Over the last 30 years, over 40 nations have created truth commissions, including countries like Canada, Chile, Ecuador, Ghana, Guatemala, Kenya, Liberia, Morocco, the Philippines, Rwanda, Sierra Leone, South Africa, and South Korea. The aim has been to seek healing through restorative justice, departing from the retributive justice system showcased notably during the Nuremberg Trials after World War II.


Lessons From Overseas: Success in South Africa, Shortcomings From Canada

A Truth and Reconciliation Commission, often called a 'truth commission,' is an established committee that aims not only to acknowledge but also to uncover and disclose past wrongdoings committed by a government, non-state entities, or combatants. Its primary goal is to address and resolve lingering conflicts stemming from historical events.

Human rights activist and prominent transitional justice figure Priscilla B Hayner, defines such a committee as one that focuses specifically on past events, engages with the affected population to gather their experiences and perspectives, and is officially authorised by the state.

In its essence, TRCs are mechanisms established in good faith, focused on creating a comprehensive and timely report on human rights violations. This process serves as a crucial step for societies to move forward from their troubled pasts towards a more reconciled future.

The best-known and most consequential TRCs are those which were set up in South Africa, Canada and Australia.

The mandate in South Africa was "to investigate gross human rights violations that were perpetrated during the period of the Apartheid regime from 1960 to 1994, including abductions, killings, torture."

"Its mandate covered both violations by both the state and the liberation movements and allowed the commission to hold special hearings focused on specific sectors, institutions, and individuals,” the US Institute of Peace said.

Five volumes of the commission’s report were released in October 1998, and two subsequent volumes in March 2003, hailed as one of the most successful commissions which chose to pursue forgiveness over prosecution, and reparation over retaliation.

While opinions about the effectiveness of the restorative justice method employed by TRCs) compared to retributive justice, which focuses on punishment, all of the participants in a study by the Journal of Black Studies perceived the TRC to be effective in bringing out the truth, but to varying degrees.

However, critics have also pointed out that letting perpetrators off the hook by allowing them to be free without punishment and failing the victims who did not see adequate compensation. But regardless of criticisms, the process acted as a fundamental pillar in hoisting South Africa into the democratic era.

In Canada’s case, the Canadian TRC provided those affected by the Indian Residential Schools system to share their narratives. Close to 1,50,000 indigenous children were forced to leave their families and attend residential schools across the region.


The Challenges

Justice Kaul expressed his belief that a truth commission could serve as a healing salve for the people, providing a platform for victims to share their narratives. This, in turn, could prompt acknowledgement from both those responsible for the wrongs and society at large, fostering a path toward reconciliation.

However, the effectiveness of such commissions hinges on their fact-finding abilities, which raises concerns about why they should be established, especially when individuals in power might fear implications in the findings.

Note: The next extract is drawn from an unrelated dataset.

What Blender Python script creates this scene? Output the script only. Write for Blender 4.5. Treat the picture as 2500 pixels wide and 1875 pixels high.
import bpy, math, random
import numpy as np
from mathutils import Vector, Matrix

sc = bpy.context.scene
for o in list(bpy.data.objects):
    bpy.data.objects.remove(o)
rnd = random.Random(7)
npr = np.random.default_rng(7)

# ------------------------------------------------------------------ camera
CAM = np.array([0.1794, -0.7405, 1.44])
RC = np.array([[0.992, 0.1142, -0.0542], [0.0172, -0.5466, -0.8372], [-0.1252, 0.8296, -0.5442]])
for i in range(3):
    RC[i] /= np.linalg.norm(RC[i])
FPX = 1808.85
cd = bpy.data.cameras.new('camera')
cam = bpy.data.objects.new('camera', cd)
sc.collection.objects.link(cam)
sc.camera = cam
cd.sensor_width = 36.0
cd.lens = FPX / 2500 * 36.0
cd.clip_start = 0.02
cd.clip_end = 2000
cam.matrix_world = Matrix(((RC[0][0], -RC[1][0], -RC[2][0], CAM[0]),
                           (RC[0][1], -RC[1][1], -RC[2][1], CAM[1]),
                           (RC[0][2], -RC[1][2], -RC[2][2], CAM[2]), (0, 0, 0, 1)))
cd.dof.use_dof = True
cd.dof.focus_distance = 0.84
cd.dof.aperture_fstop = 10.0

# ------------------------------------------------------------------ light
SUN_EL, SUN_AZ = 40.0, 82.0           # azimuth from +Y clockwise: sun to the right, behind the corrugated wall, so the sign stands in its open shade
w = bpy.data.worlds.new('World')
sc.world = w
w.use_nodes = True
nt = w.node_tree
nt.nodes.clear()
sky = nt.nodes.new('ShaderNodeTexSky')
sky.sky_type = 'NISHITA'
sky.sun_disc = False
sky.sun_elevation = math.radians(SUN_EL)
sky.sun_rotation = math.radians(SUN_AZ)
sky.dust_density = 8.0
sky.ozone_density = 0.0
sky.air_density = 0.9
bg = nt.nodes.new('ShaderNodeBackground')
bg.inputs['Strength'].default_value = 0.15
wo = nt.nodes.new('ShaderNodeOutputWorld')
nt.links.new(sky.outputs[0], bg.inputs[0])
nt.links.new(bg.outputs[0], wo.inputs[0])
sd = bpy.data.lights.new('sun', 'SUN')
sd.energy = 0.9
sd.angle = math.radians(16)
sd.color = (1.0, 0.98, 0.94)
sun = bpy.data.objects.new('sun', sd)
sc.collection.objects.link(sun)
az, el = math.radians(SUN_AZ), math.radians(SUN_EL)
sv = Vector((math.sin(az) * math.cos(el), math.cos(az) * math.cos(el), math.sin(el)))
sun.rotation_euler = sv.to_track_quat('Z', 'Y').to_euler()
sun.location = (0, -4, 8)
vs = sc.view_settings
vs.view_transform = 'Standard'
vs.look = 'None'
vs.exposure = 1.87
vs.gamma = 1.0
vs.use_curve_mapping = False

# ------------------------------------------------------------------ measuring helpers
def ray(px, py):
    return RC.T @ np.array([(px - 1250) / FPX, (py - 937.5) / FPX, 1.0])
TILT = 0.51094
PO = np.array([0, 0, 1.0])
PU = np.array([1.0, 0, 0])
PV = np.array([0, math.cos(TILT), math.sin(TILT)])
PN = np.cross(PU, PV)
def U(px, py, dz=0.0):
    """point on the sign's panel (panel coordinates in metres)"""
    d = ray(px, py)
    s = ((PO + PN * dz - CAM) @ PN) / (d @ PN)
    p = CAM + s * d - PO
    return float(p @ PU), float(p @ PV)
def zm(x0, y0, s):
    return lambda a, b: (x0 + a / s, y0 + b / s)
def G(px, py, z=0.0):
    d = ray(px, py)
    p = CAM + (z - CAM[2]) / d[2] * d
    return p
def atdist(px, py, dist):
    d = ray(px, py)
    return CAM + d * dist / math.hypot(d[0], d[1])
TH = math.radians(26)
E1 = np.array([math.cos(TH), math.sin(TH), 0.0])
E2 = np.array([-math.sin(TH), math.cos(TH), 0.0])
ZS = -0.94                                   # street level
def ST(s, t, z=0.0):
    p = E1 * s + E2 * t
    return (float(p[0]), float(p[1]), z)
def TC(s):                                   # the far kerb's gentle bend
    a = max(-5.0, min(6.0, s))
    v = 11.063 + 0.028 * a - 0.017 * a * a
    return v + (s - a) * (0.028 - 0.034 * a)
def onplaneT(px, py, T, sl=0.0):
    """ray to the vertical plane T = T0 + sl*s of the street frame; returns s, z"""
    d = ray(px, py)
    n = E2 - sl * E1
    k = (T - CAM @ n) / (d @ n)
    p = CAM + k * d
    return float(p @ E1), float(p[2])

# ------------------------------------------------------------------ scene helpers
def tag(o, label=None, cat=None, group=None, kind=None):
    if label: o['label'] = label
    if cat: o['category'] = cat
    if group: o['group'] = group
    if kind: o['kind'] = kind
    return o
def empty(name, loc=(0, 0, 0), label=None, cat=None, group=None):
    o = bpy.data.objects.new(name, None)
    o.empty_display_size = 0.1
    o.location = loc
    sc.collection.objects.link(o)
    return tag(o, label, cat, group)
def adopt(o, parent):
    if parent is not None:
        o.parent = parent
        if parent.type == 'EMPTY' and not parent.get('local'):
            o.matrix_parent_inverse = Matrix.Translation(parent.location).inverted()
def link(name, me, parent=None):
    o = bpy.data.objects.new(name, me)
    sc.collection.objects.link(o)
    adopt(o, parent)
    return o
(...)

Additionally, the challenge in India lies in determining who would have the authority to institute such a commission. While civil society's involvement is crucial, these commissions have historically seen better outcomes when established by a country's executive.

Commissions initiated by civil society often lack the same legitimacy and official endorsement, leading to reports that may not carry as much weight. On the other hand, when a commission is established by the State, there's a risk of diluting its findings, especially in cases where human rights violations align with the State's ideology.

Eric Brahm, in his discussion on the limitations of Truth and Reconciliation Commissions, highlights how, for many, these commissions symbolise a form of accountability for human rights abuses, which historically has been a rarity worldwide.

However, a TRC’s most likely shortcoming lies in its inability to actively contribute to meaningful social and economic restitution. Furthermore, the disconnect between policy intentions and their practical execution persists, hindering the pursuit of equitable land distribution. Presently, the ownership of a majority of resources remains concentrated among the white population, while many black individuals reside in densely populated regions lacking access to fundamental infrastructure and necessities.

TRCs frequently fall short of providing sufficient reparations to victims. Accountability primarily takes the form of public acknowledgement of wrongs committed by perpetrators, enhanced dissemination of truth-related information, and the opportunity for victims to be heard.

Moreover, Canada’s case brings to light a likely issue regarding the lack of a cohesive historical narrative as well. Given that a TRC’s strategy is contingent on establishing an accurate historical narrative, individuals misunderstanding and misrepresenting their stories will act as a further hindrance.